Based on AIC, the best model was:
\((1-0.648B)(1-B)(1-B^{12})x_t = (1-0.964B)(1-0.583B^{12})w_t\).
where \(w_t\) is white noise with \(\sigma^2 = 0.005\)

plot(vac.ts, xlim = c(2004, 2029), ylim = range(vac.ts, upper), 
     main = "Forecast from SARIMA(1,1,1)(0,1,1)[12] Model", ylab = "Search Interest", xlab = "Time")
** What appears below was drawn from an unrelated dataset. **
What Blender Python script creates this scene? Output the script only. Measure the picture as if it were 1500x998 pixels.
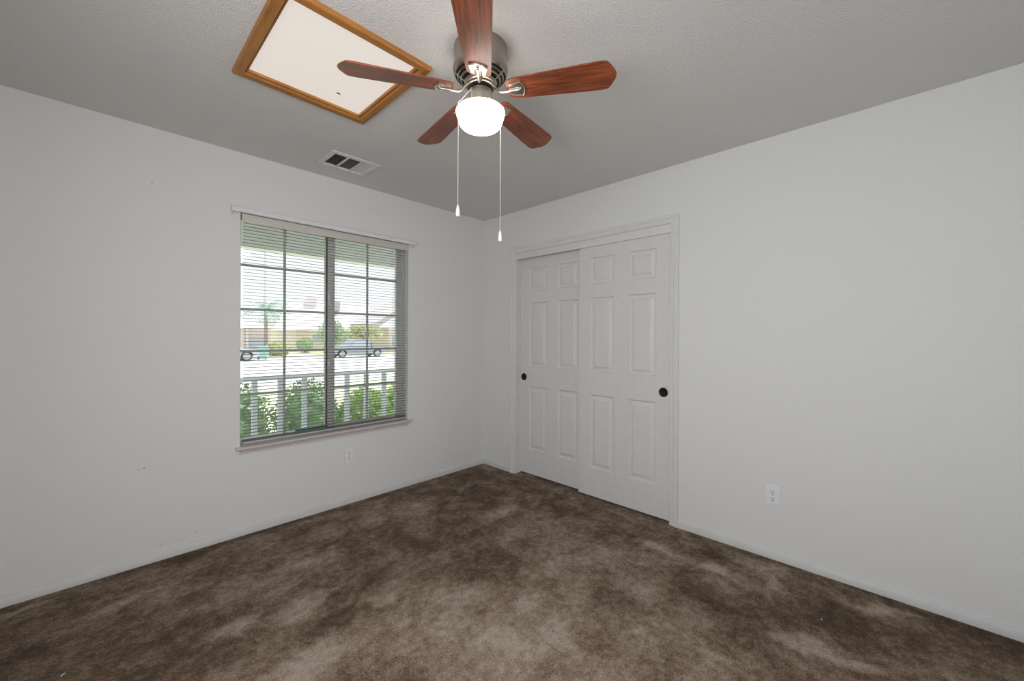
import bpy, bmesh, math, random
from mathutils import Vector, Matrix, Euler
random.seed(7)
for o in list(bpy.data.objects): bpy.data.objects.remove(o)
scene = bpy.context.scene
COL = scene.collection
PI = math.pi

# ------------------------------------------------------------------ camera
YAW, PITCH, ROLL = 0.802694, -0.002064, 0.004033
cy, sy = math.cos(YAW), math.sin(YAW)
fwd = Vector((sy*math.cos(PITCH), cy*math.cos(PITCH), math.sin(PITCH)))
rt = Vector((cy, -sy, 0)); up = rt.cross(fwd)
r2 = rt*math.cos(ROLL) + up*math.sin(ROLL)
u2 = -rt*math.sin(ROLL) + up*math.cos(ROLL)
cam_d = bpy.data.cameras.new('camera'); cam = bpy.data.objects.new('camera', cam_d); COL.objects.link(cam)
M = Matrix((r2, u2, -fwd)).transposed().to_4x4(); M.translation = Vector((-2.71529, -3.01712, 1.27545))
cam.matrix_world = M
cam_d.sensor_width = 36; cam_d.lens = 588.0/1500*36; cam_d.shift_y = -4.336/1500
cam_d.clip_start = 0.02; cam_d.clip_end = 300
scene.camera = cam

# ------------------------------------------------------------------ light and exposure
scene.view_settings.view_transform = 'Standard'; scene.view_settings.look = 'None'
scene.view_settings.exposure = 0.0; scene.view_settings.gamma = 1.0
scene.view_settings.use_curve_mapping = False
SKY = 1.3            # sky brightness
SUN = 4.6            # sun strength
BOWL = 7.4          # ceiling fan bowl glow
PANEL = 0.66         # skylight diffuser glow
BACK_FILL_W = 41.0        # added fill light behind the camera, beyond the assumed doorway (W)
SIDE_FILL_W = 38.0        # added fill light outside the invented opening beside the camera (W)

world = bpy.data.worlds.new('World'); scene.world = world; world.use_nodes = True
bg = world.node_tree.nodes['Background']
bg.inputs[0].default_value = (0.93, 0.97, 1.0, 1); bg.inputs[1].default_value = SKY
sd = bpy.data.lights.new('sun', 'SUN'); sd.energy = SUN; sd.angle = 0.01; sd.color = (1, .96, .88)
sun = bpy.data.objects.new('sun', sd); COL.objects.link(sun)
sun.rotation_euler = Vector((-0.45, -0.35, -1.0)).to_track_quat('-Z', 'Y').to_euler()
ld = bpy.data.lights.new('back_fill', 'AREA'); ld.shape = 'RECTANGLE'; ld.size = 1.0; ld.size_y = 1.7  # unseen area light, added to brighten the room from behind
ld.energy = BACK_FILL_W; ld.color = (1.0, .985, .965)
hl = bpy.data.objects.new('back_fill', ld); COL.objects.link(hl)
hl.location = (-2.75, -4.45, 1.25)
hl.rotation_euler = Vector((0.18, 1.0, 0.02)).to_track_quat('-Z', 'Z').to_euler()

ls = bpy.data.lights.new('side_fill', 'AREA'); ls.shape = 'RECTANGLE'; ls.size = 1.2; ls.size_y = 1.25  # unseen area light, added to brighten the right wall and floor
ls.energy = SIDE_FILL_W; ls.color = (.97, .985, 1.0)
sl = bpy.data.objects.new('side_fill', ls); COL.objects.link(sl)
sl.location = (-3.55, -2.65, 1.45); sl.rotation_euler = Vector((1.0, 0.12, 0.0)).to_track_quat('-Z', 'Z').to_euler()

# ------------------------------------------------------------------ materials
def newmat(name):
    m = bpy.data.materials.new(name); m.use_nodes = True
    nt = m.node_tree; b = nt.nodes['Principled BSDF']
    return m, nt, b
def N(nt, t, **kw):
    n = nt.nodes.new(t)
    for k, v in kw.items():
        if k in n.inputs: n.inputs[k].default_value = v
        else: setattr(n, k, v)
    return n
def plain(name, col, rough=.5, metal=0.0, spec=None):
    m, nt, b = newmat(name)
    tc = N(nt, 'ShaderNodeTexCoord'); no = N(nt, 'ShaderNodeTexNoise', Scale=18.0, Detail=3.0)
    mx = N(nt, 'ShaderNodeMix', data_type='RGBA', blend_type='MIX')
    nt.links.new(tc.outputs['Object'], no.inputs['Vector'])
    nt.links.new(no.outputs[0], mx.inputs[0])
    mx.inputs[6].default_value = (*[c*.94 for c in col], 1); mx.inputs[7].default_value = (*[min(1, c*1.05) for c in col], 1)
    nt.links.new(mx.outputs[2], b.inputs['Base Color'])
    b.inputs['Roughness'].default_value = rough; b.inputs['Metallic'].default_value = metal
    if spec is not None: b.inputs['Specular IOR Level'].default_value = spec
    return m
def bump(nt, b, vec, scale, dist, strength=1.0, detail=3.0, rough=.55):
    no = N(nt, 'ShaderNodeTexNoise', Scale=scale, Detail=detail, Roughness=rough)
    if vec: nt.links.new(vec, no.inputs['Vector'])
    bu = N(nt, 'ShaderNodeBump', Strength=strength, Distance=dist)
    nt.links.new(no.outputs[0], bu.inputs['Height']); nt.links.new(bu.outputs[0], b.inputs['Normal'])
    return no, bu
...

points(forecast_time, yhat, col = "red")

# prediction interval lines
lines(forecast_time, upper, col = "blue", lty = 2)
lines(forecast_time, lower, col = "blue", lty = 2)
legend("topright",
       legend = c("Observed", "Forecast", "95% Prediction Interval"),
       col = c("black", "red", "blue"),
       lty = c(1, NA, 2),
       pch = c(NA, 1, NA),
       bty = "n")

Model Comparision Link to heading

Both approaches adequately captured the trend and seasonality in the data. The regression + AR(1) model allows for clear interpretation of long-term behavior, while the SARIMA model fits slightly better and requires fewer parameters. Forecasts from both models were similar, but from the ACF plots of residuals confirm that the SARIMA model more effectively removed autocorrelations, indicating a better fit to the underlying process.

# ACF plot of residuals
acf(res_sarima, main = "ACF of SARIMA Residuals")

acf(z1, main = "ACF for Trend + Seasonality Residuals")

Conclusion Link to heading

This project analyzed Google search interest for the term “Vacation,” revealing strong yearly seasonality and a shifting long-term trend. We modeled the data using both a regression-based decomposition approach and a SARIMA model to capture and forecast this behavior.

While both methods produced similar forecasts, the SARIMA(1,1,1)(0,1,1)[12] model offered a better fit with fewer parameters. However, the regression approach provided clearer insight into structural components like trend changes and seasonal effects. Together, these models highlight how time series techniques can effectively describe and anticipate consumer interest patterns.